Since your plan is a projection over 40 to 50 years, it wouldn't be prudent to assume that you can get another bond for 8 percent, let alone assume that you will even reinvest the proceeds from this bond into another bond. Bond returns might be down at the time the bond matures and it would not be good planning for you to expect to be able to get another bond with the same rate of return.

Stocks are even more volatile. Just because one stock might be consistently giving you a 10 percent dividend doesn't necessary mean that it will give you 10 percent over the next 40 years. Dividends, like prices, are subject to change.

The most important consideration for long-term planning is predicting the rate of return that you think all of your investments will average.

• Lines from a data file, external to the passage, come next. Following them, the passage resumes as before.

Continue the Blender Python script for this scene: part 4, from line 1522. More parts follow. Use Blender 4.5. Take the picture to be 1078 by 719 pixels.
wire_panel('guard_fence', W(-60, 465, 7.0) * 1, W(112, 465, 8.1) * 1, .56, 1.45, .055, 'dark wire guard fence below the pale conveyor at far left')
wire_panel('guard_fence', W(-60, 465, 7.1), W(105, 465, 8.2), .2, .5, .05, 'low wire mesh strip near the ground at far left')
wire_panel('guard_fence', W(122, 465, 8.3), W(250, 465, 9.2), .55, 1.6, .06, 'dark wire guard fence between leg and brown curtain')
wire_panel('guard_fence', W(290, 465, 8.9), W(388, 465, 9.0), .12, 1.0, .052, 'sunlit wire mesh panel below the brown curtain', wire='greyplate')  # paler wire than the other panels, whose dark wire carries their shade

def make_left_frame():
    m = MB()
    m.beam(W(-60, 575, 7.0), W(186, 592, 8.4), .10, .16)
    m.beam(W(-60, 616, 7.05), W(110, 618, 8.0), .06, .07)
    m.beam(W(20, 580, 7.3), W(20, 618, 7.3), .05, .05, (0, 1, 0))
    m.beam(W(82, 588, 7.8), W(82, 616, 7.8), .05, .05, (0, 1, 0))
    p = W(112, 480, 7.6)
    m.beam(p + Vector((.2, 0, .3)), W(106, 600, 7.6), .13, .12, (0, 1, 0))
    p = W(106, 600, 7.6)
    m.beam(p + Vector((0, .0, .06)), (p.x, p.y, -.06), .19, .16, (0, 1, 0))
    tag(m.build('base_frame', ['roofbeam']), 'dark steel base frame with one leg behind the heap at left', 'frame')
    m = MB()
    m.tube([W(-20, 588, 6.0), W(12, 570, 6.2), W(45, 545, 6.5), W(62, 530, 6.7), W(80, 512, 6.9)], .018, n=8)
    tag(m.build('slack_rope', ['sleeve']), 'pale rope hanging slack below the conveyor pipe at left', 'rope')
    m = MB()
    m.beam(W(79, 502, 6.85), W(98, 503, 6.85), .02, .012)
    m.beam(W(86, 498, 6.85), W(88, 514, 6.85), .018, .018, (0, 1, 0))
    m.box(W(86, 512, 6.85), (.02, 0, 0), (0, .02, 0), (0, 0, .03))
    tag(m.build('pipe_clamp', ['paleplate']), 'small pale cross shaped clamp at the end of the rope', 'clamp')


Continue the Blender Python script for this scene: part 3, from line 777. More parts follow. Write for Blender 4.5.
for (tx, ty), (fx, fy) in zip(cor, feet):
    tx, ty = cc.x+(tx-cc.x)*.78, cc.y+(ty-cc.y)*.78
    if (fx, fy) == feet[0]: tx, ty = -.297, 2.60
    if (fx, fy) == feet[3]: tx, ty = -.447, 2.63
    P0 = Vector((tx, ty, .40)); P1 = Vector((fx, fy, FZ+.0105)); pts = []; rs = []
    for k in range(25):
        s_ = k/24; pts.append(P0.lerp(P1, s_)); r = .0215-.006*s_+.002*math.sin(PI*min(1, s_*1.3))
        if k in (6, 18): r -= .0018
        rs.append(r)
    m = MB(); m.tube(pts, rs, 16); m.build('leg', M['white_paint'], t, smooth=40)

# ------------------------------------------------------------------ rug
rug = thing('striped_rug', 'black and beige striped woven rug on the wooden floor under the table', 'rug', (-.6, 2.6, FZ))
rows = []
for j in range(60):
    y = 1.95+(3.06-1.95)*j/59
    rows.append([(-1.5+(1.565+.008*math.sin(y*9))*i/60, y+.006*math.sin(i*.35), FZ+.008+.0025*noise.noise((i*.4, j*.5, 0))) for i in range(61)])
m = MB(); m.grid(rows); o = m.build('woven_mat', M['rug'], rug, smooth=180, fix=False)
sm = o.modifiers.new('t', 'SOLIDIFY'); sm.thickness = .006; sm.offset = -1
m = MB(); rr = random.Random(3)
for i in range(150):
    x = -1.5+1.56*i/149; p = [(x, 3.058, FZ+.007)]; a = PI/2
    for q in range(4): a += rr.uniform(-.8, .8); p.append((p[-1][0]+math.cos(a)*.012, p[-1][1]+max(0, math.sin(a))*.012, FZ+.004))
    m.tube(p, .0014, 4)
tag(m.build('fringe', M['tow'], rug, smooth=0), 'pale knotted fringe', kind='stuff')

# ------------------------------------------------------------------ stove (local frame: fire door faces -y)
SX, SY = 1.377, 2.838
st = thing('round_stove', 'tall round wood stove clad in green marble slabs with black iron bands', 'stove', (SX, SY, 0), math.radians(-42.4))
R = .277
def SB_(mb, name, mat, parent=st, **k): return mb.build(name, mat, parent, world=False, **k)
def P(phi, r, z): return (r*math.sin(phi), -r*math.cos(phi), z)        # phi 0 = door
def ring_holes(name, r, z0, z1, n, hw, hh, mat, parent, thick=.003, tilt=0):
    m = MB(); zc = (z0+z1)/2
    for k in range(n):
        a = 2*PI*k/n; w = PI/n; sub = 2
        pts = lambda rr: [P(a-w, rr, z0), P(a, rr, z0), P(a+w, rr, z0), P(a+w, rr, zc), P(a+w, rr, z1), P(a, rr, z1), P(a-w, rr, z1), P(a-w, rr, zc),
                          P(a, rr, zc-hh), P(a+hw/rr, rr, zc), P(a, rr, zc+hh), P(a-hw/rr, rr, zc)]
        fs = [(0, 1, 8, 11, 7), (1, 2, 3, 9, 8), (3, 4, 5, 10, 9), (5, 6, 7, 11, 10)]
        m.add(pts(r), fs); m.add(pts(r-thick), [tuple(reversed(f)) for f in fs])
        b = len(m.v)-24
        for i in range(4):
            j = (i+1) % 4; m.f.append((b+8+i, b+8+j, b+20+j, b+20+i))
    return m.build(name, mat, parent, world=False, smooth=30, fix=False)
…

The Life Event Planners take this more consistent long-term planning approach by helping you determine what rate of return all of your investments will average, and then using that return rate in your plan.

Once your plan works at a given rate of return, you need to try to achieve that average rate of return on all of your investments. If one investment fails, and you are well-diversified, you don't necessarily need to worry. You'll still be able to retire because that investment will merely bring the average rate of return down. You may have another investment that brings it back up.

This approach provides a better long-term prediction of how your plan will work because it doesn't assume that one particular investment will continue to perform as it has in the past. It assumes that, on average, all of your investments will provide a particular rate of return. If one investment does very well while another does poorly, your plan might still work if you average your predicted rate of return.